> Problem requirements
Everything from the first line of the records below through the line containing "rnd = random.Random(7)" is to be retyped exactly; leave out the rest.

--- Start The input ---

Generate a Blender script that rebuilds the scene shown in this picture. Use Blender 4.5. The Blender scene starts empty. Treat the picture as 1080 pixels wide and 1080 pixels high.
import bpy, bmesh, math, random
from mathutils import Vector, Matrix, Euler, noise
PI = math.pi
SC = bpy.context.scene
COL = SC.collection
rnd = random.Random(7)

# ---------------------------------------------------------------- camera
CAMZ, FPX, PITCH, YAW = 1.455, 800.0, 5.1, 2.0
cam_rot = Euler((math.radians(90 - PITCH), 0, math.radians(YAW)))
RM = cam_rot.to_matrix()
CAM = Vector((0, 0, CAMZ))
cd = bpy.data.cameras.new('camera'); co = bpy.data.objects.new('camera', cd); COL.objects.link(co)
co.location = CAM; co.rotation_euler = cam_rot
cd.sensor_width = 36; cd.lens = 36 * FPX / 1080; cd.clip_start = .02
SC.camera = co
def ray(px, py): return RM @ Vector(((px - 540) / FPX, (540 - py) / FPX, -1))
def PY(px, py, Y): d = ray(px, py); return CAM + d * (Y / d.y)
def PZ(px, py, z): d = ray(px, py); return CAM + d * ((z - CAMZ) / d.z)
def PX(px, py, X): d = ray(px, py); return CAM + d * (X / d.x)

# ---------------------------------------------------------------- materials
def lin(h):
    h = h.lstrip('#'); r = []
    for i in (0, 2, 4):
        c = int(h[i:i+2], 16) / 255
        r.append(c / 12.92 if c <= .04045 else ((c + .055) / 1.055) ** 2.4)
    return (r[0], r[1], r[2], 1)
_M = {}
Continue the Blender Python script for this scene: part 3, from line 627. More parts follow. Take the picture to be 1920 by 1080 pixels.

--- End The input ---

> Response to the exercise
Generate a Blender script that rebuilds the scene shown in this picture. Use Blender 4.5. The Blender scene starts empty. Treat the picture as 1080 pixels wide and 1080 pixels high.
import bpy, bmesh, math, random
from mathutils import Vector, Matrix, Euler, noise
PI = math.pi
SC = bpy.context.scene
COL = SC.collection
rnd = random.Random(7)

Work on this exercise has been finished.